D – Tu sei anche un doppiatore importante, come è iniziata la tua carriera da doppiatore?

R - Diciamo che mi sono sempre definito un attore prestato al doppiaggio. Quello del doppiaggio è un ambiente molto chiuso e prima di arrivare a doppiare grandi attori si deve fare una gavetta allucinante. Ho doppiato film importanti, questo sì. Il lavoro del doppiaggio l’ho iniziato tardi, ma lo faccio tuttora e anche ieri sono stato in sala doppiaggio. È un lavoro importante perché: 1) ti permette di vivere e di pagare le bollette, nella precarietà di questo lavoro, l’opportunità lavorativa che ti da il doppiaggio è importante; 2) è molto importante anche a livello tecnico perché il doppiaggio t’insegna a essere naturale, vero, a eliminare accenti, difetti, intonazioni e ti abitua al controllo totale dell’uso della voce.

D – Qual è la difficoltà più grande che puoi incontrare quando sei sul set?

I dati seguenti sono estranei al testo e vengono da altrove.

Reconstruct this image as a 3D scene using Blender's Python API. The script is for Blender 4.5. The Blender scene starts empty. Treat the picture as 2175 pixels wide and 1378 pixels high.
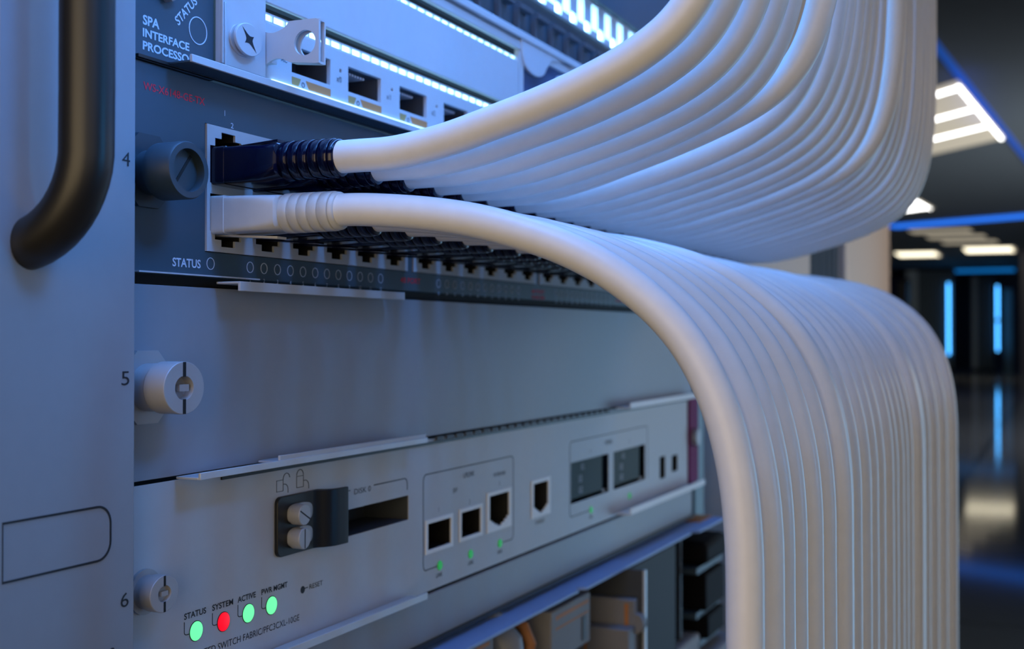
import bpy, math, random
from mathutils import Vector, Matrix
random.seed(7)
C = bpy.context.scene.collection
S = 0.001                      # everything below is measured in millimetres
ZC = 0.82                      # camera height above the floor, metres
def W(x, y, z): return Vector((x * S, y * S, z * S + ZC))

# ------------------------------------------------------------------ camera, world, lights
F = 2560.0
cam_d = bpy.data.cameras.new('camera')
cam = bpy.data.objects.new('camera', cam_d); C.objects.link(cam)
phi = math.atan(F / 1167.5); pit = math.atan(27 / F)
dr = Vector((math.sin(phi) * math.cos(pit), math.cos(phi) * math.cos(pit), math.sin(pit)))
cam.location = W(-206.8, -160.6, 0)
cam.rotation_euler = dr.to_track_quat('-Z', 'Y').to_euler()
cam_d.sensor_width = 36; cam_d.lens = 36 * F / 2175
cam_d.clip_start = 0.01; cam_d.clip_end = 200
cam_d.dof.use_dof = True; cam_d.dof.focus_distance = 0.243; cam_d.dof.aperture_fstop = 23
bpy.context.scene.camera = cam

sc = bpy.context.scene
sc.view_settings.view_transform = 'Standard'; sc.view_settings.look = 'None'
sc.view_settings.gamma = 1; sc.view_settings.use_curve_mapping = False
sc.view_settings.exposure = 0.0
w = bpy.data.worlds.new('world'); sc.world = w; w.use_nodes = True
bg = w.node_tree.nodes['Background']
bg.inputs[0].default_value = (0.35, 0.5, 0.85, 1); bg.inputs[1].default_value = 0.05

def area(name, loc, target, sx, sy, col, power, spread=180):
    l = bpy.data.lights.new(name, 'AREA'); l.shape = 'RECTANGLE'; l.size = sx; l.size_y = sy
    l.color = col; l.energy = power; l.spread = math.radians(spread)
    o = bpy.data.objects.new(name, l); C.objects.link(o)
    o.location = W(*loc)
    o.rotation_euler = (W(*target) - W(*loc)).to_track_quat('-Z', 'Y').to_euler()
    return o
area('room_warm_light', (-720, -150, 50), (60, -60, 20), .65, .5, (1, .76, .42), 2.6)
area('rack_top_light', (120, -45, 250), (120, -20, 30), .5, .06, (.12, .35, 1), 1.65)
area('port_fill_light', (0, -220, 240), (15, 0, 50), .20, .08, (.08, .34, 1), .055, 26)  # unseen narrow lamp added to put blue on the port blocks
area('rack_side_light', (-220, -60, 330), (60, -40, 40), .25, .15, (.10, .34, 1), .55)
area('aisle_teal_light', (900, -420, -150), (200, -40, -40), .5, .5, (.36, .66, 1), 1.6)
area('soft_fill_light', (-500, -900, 120), (100, -20, -20), .6, .6, (1, .86, .62), .65)  # unseen fill added for the cables that the warm lamp misses
area('aisle_blue_light', (450, -1100, 800), (60, -20, -40), .9, .5, (.15, .38, 1), .8)
area('handle_highlight_light', (480, -1250, 90), (-59, -18, 60), .10, .7, (.06, .42, 1), .075, 20)  # unseen tall lamp added for the blue highlight on the handle
area('cabinet_fill_light', (1500, -1300, 300), (1050, 0, 30), .4, .4, (1, .74, .50), 1.2, 70)  # unseen fill added to warm the beige cabinet
area('ceiling_fill_light', (11000, -3200, -300), (14000, 1000, 1700), 5, 3, (.9, .95, 1), 260)  # unseen fill added to lift the dark ceiling
area('cove_light', (9000, 420, 1560), (9000, 420, 1700), 2.2, .15, (.03, .14, 1), .5)

# ------------------------------------------------------------------ materials
def mat(name, col, rough=.5, metal=0., noise=.015, scale=300, emit=None, estr=1., spec=.5, coat=0., bump=0.):
    m = bpy.data.materials.new(name); m.use_nodes = True
    nt = m.node_tree; b = nt.nodes['Principled BSDF']
    b.inputs['Roughness'].default_value = rough; b.inputs['Metallic'].default_value = metal
    b.inputs['Specular IOR Level'].default_value = spec; b.inputs['Coat Weight'].default_value = coat
    tc = nt.nodes.new('ShaderNodeTexCoord'); n = nt.nodes.new('ShaderNodeTexNoise')
    n.inputs['Scale'].default_value = scale; n.inputs['Detail'].default_value = 3
    nt.links.new(tc.outputs['Object'], n.inputs['Vector'])
    r = nt.nodes.new('ShaderNodeValToRGB')
    r.color_ramp.elements[0].position = .3; r.color_ramp.elements[1].position = .7
    r.color_ramp.elements[0].color = tuple(c * (1 - noise) for c in col) + (1,)
    r.color_ramp.elements[1].color = tuple(min(1, c * (1 + noise)) for c in col) + (1,)
    nt.links.new(n.outputs['Fac'], r.inputs['Fac']); nt.links.new(r.outputs['Color'], b.inputs['Base Color'])
    if bump:
        bp = nt.nodes.new('ShaderNodeBump'); bp.inputs['Strength'].default_value = bump; bp.inputs['Distance'].default_value = .0002
        nt.links.new(n.outputs['Fac'], bp.inputs['Height']); nt.links.new(bp.outputs['Normal'], b.inputs['Normal'])
    if emit:
        b.inputs['Emission Color'].default_value = emit + (1,); b.inputs['Emission Strength'].default_value = estr
    return m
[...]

R – In genere è il rapporto con i registi, perché raramente per non dire mai ho incontrato registi capaci di lavorare bene con gli attori. Con il tempo però ho imparato a rapportarmi con la regia e a collaborare.

D – La cosa più bella che ti sia stata detta in merito alla tua professione?

R – Ultimamente di cose belle ne dicono davvero tante che non saprei cosa scegliere. Serietà, professionalità, la classe, lo stile con cui faccio le cose, sono davvero tante e belle, cose che m’imbarazzano e mi emozionano, grazie davvero.

D – Ultima domanda poi ti lascio andare perché sei molto impegnato. Sei molto presente sul tuo profilo facebook, a intuito credo che tu sia anche molto disponibile con i tuoi fan, giusto?

R – Sì, è così, a volte più a volte meno, ma cerco di solito di occuparmene personalmente.

L’intervista è finita e le parole di Michele D’Anca ci fanno capire che la recitazione deve venire dal cuore, bisogna sentirla nell’anima, bisogna volerla profondamente, ma non basta. Fondamentale in questo lavoro è il talento che conta davvero e Michele D’Anca di talento ne ha da vendere.